Briefs Support AAUP Principles

By Kelly Hand

Through the AAUP’s legal program, staff attorneys collaborate with the AAUP’s general counsel, Risa Lieberwitz, and other legal experts to shape the law in support of the Association’s principles. The AAUP’s legal team submitted or joined in amicus briefs in three cases last fall.

The AAUP filed an amicus brief on October 26 with the Arizona Court of Appeals in the case of Energy & Environment Legal Institute v. Arizona Board of Regents. Energy & Environment Legal Institute, formerly the American Tradition Institute, is a “free-market” legal foundation using public records requests in a campaign against climate science. In this case, which is similar to a previous case involving researchers at the University of Virginia, Energy & Environment has requested that two University of Arizona faculty members, climate researchers Malcolm Hughes and Jonathan Overpeck, turn over their e-mail correspondence with eight other researchers. Energy & Environment, whose counsel has stated that the purpose of the suit is to “put false science on trial,” vows to “keep peppering universities around the country with similar requests under state open records laws.” The AAUP brief supports the university and the scientists, arguing that academic freedom to conduct research is essential to a vital university system and to the common good and that it warrants protecting internal research materials from disclosure.

The AAUP joined in an amicus brief filed on October 30 by the American Council on Education and thirty-seven higher education associations with the US Supreme Court in the case of Fisher v. University of Texas at Austin. This case, initiated by a white student rejected for admission to the University of Texas at Austin, addresses the validity of race and ethnicity as a factor in admissions. The student, Abigail Noel Fisher, claims that the university’s consideration of race in selecting applicants violated her Fourteenth Amendment rights to equal protection. This is the second time the Supreme Court has considered Fisher’s challenge and the fourth time the AAUP has joined an amicus brief in the case. The current brief maintains that colleges and universities have a compelling interest in diversity that justifies a “narrowly tailored” consideration of race and ethnicity in the holistic review of applicants. With its long history of leadership in affirmative action debates, the AAUP reaffirmed its commitment to the value of diversity in education by signing on to this brief.

The AAUP joined with the American Federation of Teachers in an amicus brief filed on November 13 with the US Supreme Court in the case of Friedrichs v.
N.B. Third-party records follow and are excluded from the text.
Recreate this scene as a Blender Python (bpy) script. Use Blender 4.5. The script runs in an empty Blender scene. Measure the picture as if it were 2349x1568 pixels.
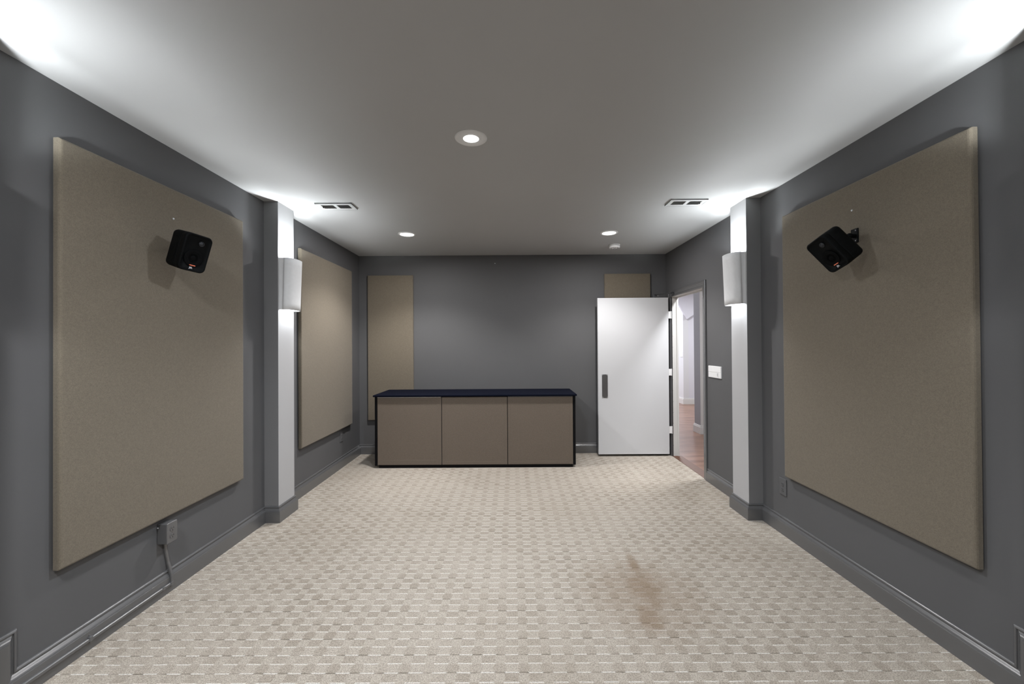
import bpy, bmesh, math, random
from mathutils import Vector, Matrix
random.seed(3)
S = bpy.context.scene
COL = S.collection

# ------------------------------------------------------------------ measures (metres)
XL, XR, D, H = -2.052, 2.043, 5.469, 2.64      # left wall, right wall, back wall, ceiling
YB = -2.2                                       # wall behind the camera
CAMZ = 1.4437
P1, P2, PD = 3.373, 3.617, 0.117                # far pilasters: y range, projection
N1, N2 = 1.255, 1.499                           # near pilasters
DO1, DO2, DOH = 4.393, 5.279, 2.045             # door opening in the right wall
WT = 0.082                                      # right wall thickness
STEP_Y, STEP_Z = 1.535, 0.161                   # carpeted step the camera stands on

# ------------------------------------------------------------------ node helpers
def new_mat(name):
    m = bpy.data.materials.new(name); m.use_nodes = True
    nt = m.node_tree; nt.nodes.clear()
    out = nt.nodes.new('ShaderNodeOutputMaterial'); b = nt.nodes.new('ShaderNodeBsdfPrincipled')
    nt.links.new(b.outputs[0], out.inputs[0])
    return m, nt, b

def lin(c):
    return tuple(((v/255)/12.92 if v/255 <= .04045 else ((v/255+.055)/1.055)**2.4) for v in c)

class G:
    """small expression builder on math nodes"""
    def __init__(self, nt): self.nt = nt
    def n(self, t, **k):
        x = self.nt.nodes.new(t)
        for a, v in k.items(): setattr(x, a, v)
        return x
    def put(self, sock, v):
        if hasattr(v, 'is_linked') or isinstance(v, bpy.types.NodeSocket): self.nt.links.new(v, sock)
        else: sock.default_value = v
    def m(self, op, a, b=None, c=None):
        x = self.n('ShaderNodeMath', operation=op)
        self.put(x.inputs[0], a)
        if b is not None: self.put(x.inputs[1], b)
        if c is not None: self.put(x.inputs[2], c)
        return x.outputs[0]
    def ss(self, v, a, b, lo=0.0, hi=1.0):
        x = self.n('ShaderNodeMapRange', interpolation_type='SMOOTHSTEP')
        self.put(x.inputs[0], v); x.inputs[1].default_value = a; x.inputs[2].default_value = b
        x.inputs[3].default_value = lo; x.inputs[4].default_value = hi
        return x.outputs[0]
    def noise(self, vec, scale, detail=3, rough=.55, dist=0):
        x = self.n('ShaderNodeTexNoise'); x.inputs['Scale'].default_value = scale
        x.inputs['Detail'].default_value = detail; x.inputs['Roughness'].default_value = rough
        x.inputs['Distortion'].default_value = dist
        self.nt.links.new(vec, x.inputs['Vector']); return x.outputs[0]
    def mix(self, f, a, b, mode='MIX'):
        x = self.n('ShaderNodeMix', data_type='RGBA', blend_type=mode)
        self.put(x.inputs[0], f)
        for s, v in ((x.inputs[6], a), (x.inputs[7], b)):
            if isinstance(v, tuple): s.default_value = (*v, 1) if len(v) == 3 else v
            else: self.nt.links.new(v, s)
        return x.outputs[2]
    def bump(self, h, strength, dist=.01):
        x = self.n('ShaderNodeBump'); x.inputs['Strength'].default_value = strength
        x.inputs['Distance'].default_value = dist
        self.nt.links.new(h, x.inputs['Height']); return x.outputs[0]
    def pos(self):
        return self.n('ShaderNodeNewGeometry').outputs['Position']
    def obj(self):
        return self.n('ShaderNodeTexCoord').outputs['Object']

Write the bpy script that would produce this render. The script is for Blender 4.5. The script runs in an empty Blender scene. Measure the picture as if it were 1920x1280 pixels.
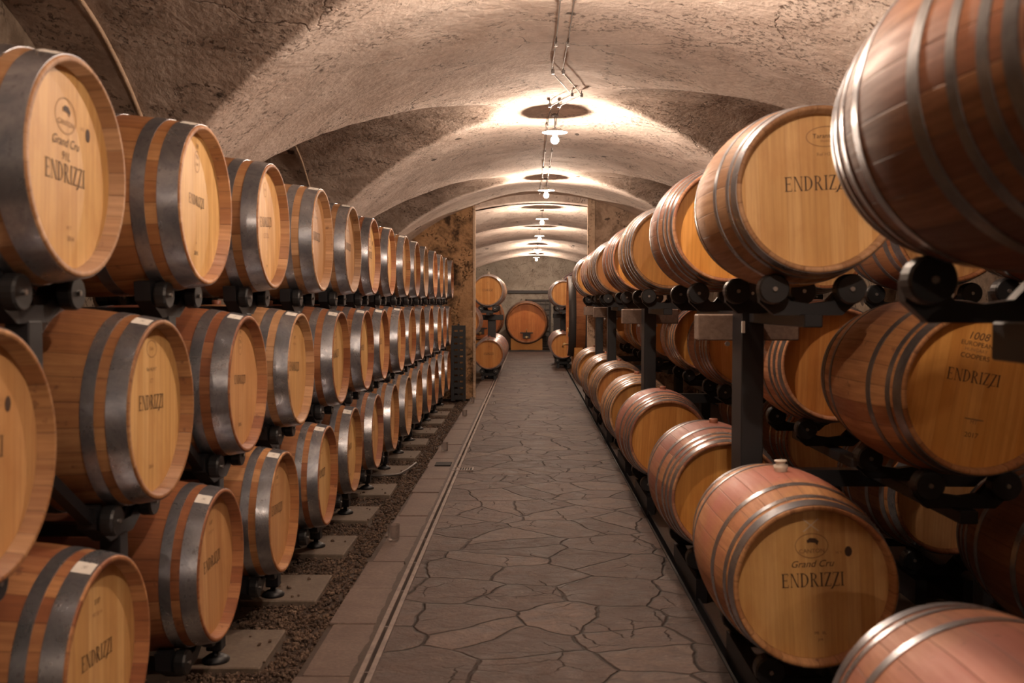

California Teachers Association. This case, which began with a lawsuit funded by antiunion organizations, raises questions about the constitutionality of agency-fee payments charged to nonmembers by public-sector unions. Suing the California Teachers Association and a local California school district, the plaintiffs argue that agency-fee clauses in the public sector violate the First Amendment. The Supreme Court accepted two questions for review. The first question is whether the Court should overrule its 1977 decision in Abood v. Detroit Board of Education, which deemed agency fees constitutional. The second question is whether requiring public employees to object to subsidizing speech by public-sector unions, rather than requiring that they consent to subsidizing such speech, violates the First Amendment. The amicus brief argues that agency fees are an essential component of states’ management of their most important institutions and provides examples of cooperation between unions and employers, including examples of AAUP chapters that worked to resolve difficult issues in higher education. It also notes that agency fees are spent on activities that substantially benefit the fee payers. The use of agency fee to advance these vital interests establishes that charging agency fees to nonmembers does not violate the First Amendment.